07/22/2009 at 11:14 am
I stressed on kapo for SUCH a long time. Totally made it my focus. Frustration! Fear! Longing! Hatred! EMOTION! EMOTION! EMOTION! LOL!
All of that seems to have dissolved. (Those ideas turned into waves and particles and went the way of all quantum elements.) Part of why they dissolved is because MM gave me much more to do past that pose, so it got sucked up into the gestalt, rather than being the end-all, be-all. I see where that can sound like Ashtanga heresy, but I wonder if SKPJ EVER intended for us to invest so much Type A energy into acquiring “the pose you’re stopped at.” I suspect not. (There’s some cultural excavation work to be done here, but I leave it to discursively gifted academics.)

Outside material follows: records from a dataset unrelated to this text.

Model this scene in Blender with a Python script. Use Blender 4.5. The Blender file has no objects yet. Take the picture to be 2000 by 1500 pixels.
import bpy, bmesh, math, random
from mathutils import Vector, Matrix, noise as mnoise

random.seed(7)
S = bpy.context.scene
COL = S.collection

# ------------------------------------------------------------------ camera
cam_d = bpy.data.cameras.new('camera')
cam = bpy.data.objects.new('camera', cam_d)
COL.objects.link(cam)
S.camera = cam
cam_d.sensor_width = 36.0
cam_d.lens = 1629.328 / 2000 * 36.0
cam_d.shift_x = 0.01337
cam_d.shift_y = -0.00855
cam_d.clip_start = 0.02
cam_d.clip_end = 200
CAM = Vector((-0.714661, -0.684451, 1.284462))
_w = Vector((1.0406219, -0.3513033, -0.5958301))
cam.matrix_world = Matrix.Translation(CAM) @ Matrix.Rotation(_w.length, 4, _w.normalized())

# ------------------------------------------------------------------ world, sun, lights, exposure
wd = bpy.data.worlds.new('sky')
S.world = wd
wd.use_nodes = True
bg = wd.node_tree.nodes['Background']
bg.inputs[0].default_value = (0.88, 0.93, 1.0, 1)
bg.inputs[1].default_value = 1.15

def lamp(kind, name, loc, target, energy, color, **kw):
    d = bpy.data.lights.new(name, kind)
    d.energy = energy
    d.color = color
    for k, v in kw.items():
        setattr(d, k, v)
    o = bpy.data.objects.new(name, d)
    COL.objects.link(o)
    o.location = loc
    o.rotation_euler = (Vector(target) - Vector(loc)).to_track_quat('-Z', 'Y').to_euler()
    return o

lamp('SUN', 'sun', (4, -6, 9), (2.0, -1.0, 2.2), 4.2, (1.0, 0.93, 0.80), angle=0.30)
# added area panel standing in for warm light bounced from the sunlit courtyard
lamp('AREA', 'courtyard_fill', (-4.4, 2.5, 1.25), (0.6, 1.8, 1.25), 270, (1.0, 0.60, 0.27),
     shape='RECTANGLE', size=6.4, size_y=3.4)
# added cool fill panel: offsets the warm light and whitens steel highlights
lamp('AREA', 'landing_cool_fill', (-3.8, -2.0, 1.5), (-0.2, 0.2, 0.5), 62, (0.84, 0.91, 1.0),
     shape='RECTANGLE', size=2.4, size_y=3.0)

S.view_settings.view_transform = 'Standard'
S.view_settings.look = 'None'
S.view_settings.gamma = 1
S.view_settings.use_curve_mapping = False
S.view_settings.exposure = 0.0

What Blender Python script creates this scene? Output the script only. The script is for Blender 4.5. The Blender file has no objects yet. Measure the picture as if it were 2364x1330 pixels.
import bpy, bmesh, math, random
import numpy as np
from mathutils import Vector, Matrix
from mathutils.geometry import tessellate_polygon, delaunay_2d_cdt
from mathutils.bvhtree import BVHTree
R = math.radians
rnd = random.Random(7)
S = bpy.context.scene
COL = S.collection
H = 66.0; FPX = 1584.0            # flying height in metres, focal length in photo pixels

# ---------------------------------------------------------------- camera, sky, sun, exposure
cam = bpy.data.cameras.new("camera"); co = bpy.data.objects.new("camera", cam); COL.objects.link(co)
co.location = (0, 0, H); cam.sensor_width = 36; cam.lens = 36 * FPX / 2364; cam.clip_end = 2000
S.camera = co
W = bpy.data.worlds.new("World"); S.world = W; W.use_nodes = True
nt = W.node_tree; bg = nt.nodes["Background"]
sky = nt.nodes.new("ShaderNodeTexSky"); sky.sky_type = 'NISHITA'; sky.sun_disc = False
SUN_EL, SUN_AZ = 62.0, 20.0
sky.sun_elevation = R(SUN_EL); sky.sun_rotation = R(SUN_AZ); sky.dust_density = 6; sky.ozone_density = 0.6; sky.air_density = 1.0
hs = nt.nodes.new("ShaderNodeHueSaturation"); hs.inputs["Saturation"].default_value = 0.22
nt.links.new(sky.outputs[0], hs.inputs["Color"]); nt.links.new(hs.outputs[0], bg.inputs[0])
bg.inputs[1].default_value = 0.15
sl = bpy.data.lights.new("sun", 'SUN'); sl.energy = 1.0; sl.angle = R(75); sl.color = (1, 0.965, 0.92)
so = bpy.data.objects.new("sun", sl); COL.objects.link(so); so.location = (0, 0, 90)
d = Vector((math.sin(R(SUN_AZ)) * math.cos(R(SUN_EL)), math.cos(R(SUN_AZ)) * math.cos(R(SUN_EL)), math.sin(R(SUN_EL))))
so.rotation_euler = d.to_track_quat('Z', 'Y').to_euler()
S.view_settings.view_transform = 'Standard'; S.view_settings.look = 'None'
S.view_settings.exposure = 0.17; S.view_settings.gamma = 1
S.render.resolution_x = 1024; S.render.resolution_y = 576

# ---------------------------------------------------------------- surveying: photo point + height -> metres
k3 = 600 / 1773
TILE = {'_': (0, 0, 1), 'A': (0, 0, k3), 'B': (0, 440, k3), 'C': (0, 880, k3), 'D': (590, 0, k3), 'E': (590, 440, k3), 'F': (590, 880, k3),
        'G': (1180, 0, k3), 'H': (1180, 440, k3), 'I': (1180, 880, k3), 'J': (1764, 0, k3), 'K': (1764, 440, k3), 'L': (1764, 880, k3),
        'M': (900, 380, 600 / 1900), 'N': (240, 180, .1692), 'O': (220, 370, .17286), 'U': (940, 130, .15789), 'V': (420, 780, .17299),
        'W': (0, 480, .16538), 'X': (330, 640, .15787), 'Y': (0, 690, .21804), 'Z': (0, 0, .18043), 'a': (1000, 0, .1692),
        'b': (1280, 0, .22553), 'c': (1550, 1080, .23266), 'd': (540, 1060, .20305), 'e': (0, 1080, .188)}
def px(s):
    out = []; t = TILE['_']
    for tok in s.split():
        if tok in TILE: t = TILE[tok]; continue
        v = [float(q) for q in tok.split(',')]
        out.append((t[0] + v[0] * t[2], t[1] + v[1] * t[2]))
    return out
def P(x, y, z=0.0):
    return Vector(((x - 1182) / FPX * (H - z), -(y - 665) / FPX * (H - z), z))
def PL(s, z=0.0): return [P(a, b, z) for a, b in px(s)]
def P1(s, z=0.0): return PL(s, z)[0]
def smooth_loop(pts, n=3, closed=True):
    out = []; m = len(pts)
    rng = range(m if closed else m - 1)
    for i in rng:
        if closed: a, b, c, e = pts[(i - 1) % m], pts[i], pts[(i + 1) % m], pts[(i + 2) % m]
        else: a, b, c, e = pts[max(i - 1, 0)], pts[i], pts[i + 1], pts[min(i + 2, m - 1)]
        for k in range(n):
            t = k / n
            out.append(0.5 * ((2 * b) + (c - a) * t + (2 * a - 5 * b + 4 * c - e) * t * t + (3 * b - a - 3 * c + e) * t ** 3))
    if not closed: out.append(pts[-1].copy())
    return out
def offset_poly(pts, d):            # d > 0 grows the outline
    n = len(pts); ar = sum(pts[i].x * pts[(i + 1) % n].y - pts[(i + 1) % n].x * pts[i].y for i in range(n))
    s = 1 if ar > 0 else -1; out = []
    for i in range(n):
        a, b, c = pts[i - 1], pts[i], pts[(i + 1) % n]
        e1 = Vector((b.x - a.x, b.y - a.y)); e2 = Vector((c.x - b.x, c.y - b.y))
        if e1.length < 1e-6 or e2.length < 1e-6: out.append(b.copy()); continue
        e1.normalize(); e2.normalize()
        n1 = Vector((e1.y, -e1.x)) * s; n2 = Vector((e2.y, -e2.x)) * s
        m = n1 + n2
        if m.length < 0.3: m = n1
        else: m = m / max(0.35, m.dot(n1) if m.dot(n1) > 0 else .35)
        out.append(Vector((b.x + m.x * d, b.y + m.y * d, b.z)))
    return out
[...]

Bakasana B was the other Ashtanga alternative: didn’t care about it one way or another. No emotion. And then one day (today!), the physics came through for me.
07/22/2009 at 11:17 am
Oh, and superstitions: MM adjusted me in bhekasana. Stood up and said, “Tight today.” I was HORRIFIED and ANGRY (the room was hot, so pitta burned bright). I wanted to scream, “Don’t SAY that to my MIND!” Made a little internal vow to have an exceptional kapotasana to prove him wrong.
All of this, all of these waves and particles, in a split second. And none of them conscious ’til I just applied the words.
We really do live in a dream.
07/22/2009 at 11:20 am
hahahahaha!!!
NICE.
07/22/2009 at 1:02 pm
Karen, your comment midway down here, ought to be posted in shalas worldwide, about Kapotasana. Seriously.
That is EXACTLY how I lived the pose for a while (wait, a WHILE?? dude, try TWO FREAKIN YEARS) until, essentially, seventh series made me give less of a fuck about it.
07/22/2009 at 7:11 pm
This sentence is priceless:
“Waylon was rolling luxuriously on his back in the long grass, snorting and chewing clumps of the green stuff and waving his mud-caked feet in the air.”
What a character! I love Waylon reports.
Moon day schmoon day. Maybe the pull of the moon affects some, but I’ve always thought it was just a way to have a built in break. Take it or leave it! I’d have gone to the shala too… no way would I give up a shala day for the new moon.
Kapo! balls of feet! Fantastic developments.